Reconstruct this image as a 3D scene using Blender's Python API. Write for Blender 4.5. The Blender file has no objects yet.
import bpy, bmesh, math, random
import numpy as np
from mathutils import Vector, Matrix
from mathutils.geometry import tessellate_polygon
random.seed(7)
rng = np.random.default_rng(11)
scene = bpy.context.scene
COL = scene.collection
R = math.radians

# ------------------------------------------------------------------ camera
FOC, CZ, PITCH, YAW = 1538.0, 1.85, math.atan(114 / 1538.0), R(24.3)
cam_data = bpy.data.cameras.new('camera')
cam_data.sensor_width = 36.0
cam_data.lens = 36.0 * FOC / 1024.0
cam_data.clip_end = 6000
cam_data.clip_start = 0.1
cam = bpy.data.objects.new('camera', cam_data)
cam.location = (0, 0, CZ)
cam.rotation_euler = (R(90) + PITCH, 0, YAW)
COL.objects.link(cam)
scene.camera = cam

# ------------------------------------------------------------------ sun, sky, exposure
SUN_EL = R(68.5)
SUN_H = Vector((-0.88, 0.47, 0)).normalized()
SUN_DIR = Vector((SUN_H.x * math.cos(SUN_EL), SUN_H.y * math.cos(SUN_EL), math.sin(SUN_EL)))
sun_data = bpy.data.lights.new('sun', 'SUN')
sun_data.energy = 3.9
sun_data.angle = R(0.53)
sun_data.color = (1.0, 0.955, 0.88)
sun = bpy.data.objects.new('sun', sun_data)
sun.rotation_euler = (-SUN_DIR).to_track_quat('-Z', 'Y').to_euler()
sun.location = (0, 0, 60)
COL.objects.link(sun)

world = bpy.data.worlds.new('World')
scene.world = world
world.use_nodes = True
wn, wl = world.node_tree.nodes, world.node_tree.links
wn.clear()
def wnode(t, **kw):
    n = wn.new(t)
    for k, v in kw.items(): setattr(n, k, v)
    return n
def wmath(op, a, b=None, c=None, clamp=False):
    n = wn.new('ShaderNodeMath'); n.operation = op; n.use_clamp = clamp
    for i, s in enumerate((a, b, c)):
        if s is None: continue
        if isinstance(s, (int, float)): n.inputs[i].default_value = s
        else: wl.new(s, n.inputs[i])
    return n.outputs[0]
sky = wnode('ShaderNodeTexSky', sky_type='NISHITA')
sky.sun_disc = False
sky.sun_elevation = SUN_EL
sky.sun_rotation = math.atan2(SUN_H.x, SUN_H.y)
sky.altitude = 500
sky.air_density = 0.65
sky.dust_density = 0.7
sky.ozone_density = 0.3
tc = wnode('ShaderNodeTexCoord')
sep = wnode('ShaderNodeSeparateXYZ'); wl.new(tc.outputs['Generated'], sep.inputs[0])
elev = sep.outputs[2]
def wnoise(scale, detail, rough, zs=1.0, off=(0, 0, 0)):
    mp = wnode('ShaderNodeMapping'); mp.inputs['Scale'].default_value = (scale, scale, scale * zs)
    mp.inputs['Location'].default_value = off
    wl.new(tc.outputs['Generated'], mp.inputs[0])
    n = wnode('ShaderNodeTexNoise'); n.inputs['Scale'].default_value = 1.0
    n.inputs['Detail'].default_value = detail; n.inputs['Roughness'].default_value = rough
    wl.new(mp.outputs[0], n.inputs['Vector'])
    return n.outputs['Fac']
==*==
*To be done*: Print exactly, and only, the lines beginning at the top of the listing and ending at the line with "R = math.radians".

*Output of the task*:
Reconstruct this image as a 3D scene using Blender's Python API. Write for Blender 4.5. The Blender file has no objects yet.
import bpy, bmesh, math, random
import numpy as np
from mathutils import Vector, Matrix
from mathutils.geometry import tessellate_polygon
random.seed(7)
rng = np.random.default_rng(11)
scene = bpy.context.scene
COL = scene.collection
R = math.radians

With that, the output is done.